Si Paul de Kock n’habite pas le quartier Télégraphe, il en est néanmoins un proche voisin et un amoureux de cette zone, au point d’agrandir sa propriété. L’intarissable Eugène de Mirecourt précise en effet que « Vers 1845, il fit une remarque alarmante. La commune de Romainville, autorisée d’abord à vendre quelques portions du bois et à bâtir sur les terrains défrichés, prenait goût aux bénéfices que lui rapportait ce commerce et demandait chaque année au ministère de nouvelles autorisations… Ce fut alors qu’il écrivit L’amant de la lune pour acheter une partie de sa forêt bien-aimée… Au milieu de ces ombrages s’élève un théâtre champêtre. ».
Il ne reste rien de cet ensemble : la maison a été détruite en 1897 et remplacée par l’actuelle construction à tourelle par son propriétaire. Celui-ci, un charcutier nommé Patrelle, avait inventé une préparation qui donnait goût et couleur aux mets. Installé dès 1852 à Romainville (aujourd’hui les Lilas, créés en 1867), il ne tarda pas à se diversifier (confiseries, savons) et à contracter des alliances familiales avantageuses : une fille Patrelle épousa le fils de Louis Vuitton. L’entreprise, aujourd’hui installée en Normandie, existe toujours et produit des friandises (roudoudous, boules de coco).
Affiche publicitaire pour l’arôme Patrelle
Quant au jardin, il a disparu en 1902 lorsqu’a été érigé sur son emplacement le Théâtre du Garde-Chasse. Un buste de l’écrivain, œuvre du sculpteur Émile Lerov inaugurée en 1928, orne la place qui se trouve devant ce bâtiment. Un autre buste, plus récent (1901), dû au ciseau de Jean-Bernard Descomps, se trouvait jusqu’en 1944 à Noisy le Sec. Lors d’un bombardement, il a volé jusque sur le billard de « l’auberge du bois perdu » qui se trouvait à proximité et il n’a pas été remplacé. Un portrait de Paul de Kock, du peintre Eugène Leguay, est au château de Compiègne.

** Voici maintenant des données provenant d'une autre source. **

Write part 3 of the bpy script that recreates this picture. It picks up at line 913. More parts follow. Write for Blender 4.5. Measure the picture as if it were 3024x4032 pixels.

Pour conclure, le mieux est de céder la parole à un journaliste, Maurice Hamel. Ce dernier avait fait campagne pour que le nom de Paul de Kock soit donné à une rue du tout nouveau Hameau des Bois. Lors de son inauguration, en 1925, il disait : « On ne peut point ne pas songer à Paul de Kock quand on évoque Belleville, ses grisettes amoureuses et ingénues, ses petits employés épris de farces et de bonnes et franches lippées, Belleville qui était alors une banlieue de Paris, avec des tonnelles et des guinguettes où, le dimanche, s’esbaudissaient les jeunes gens en liesse. Paul de Kock avait à deux pas de là – à Romainville – sa petite propriété, et il célébra Belleville en écrivant un roman exquis : La Pucelle de Belleville. ».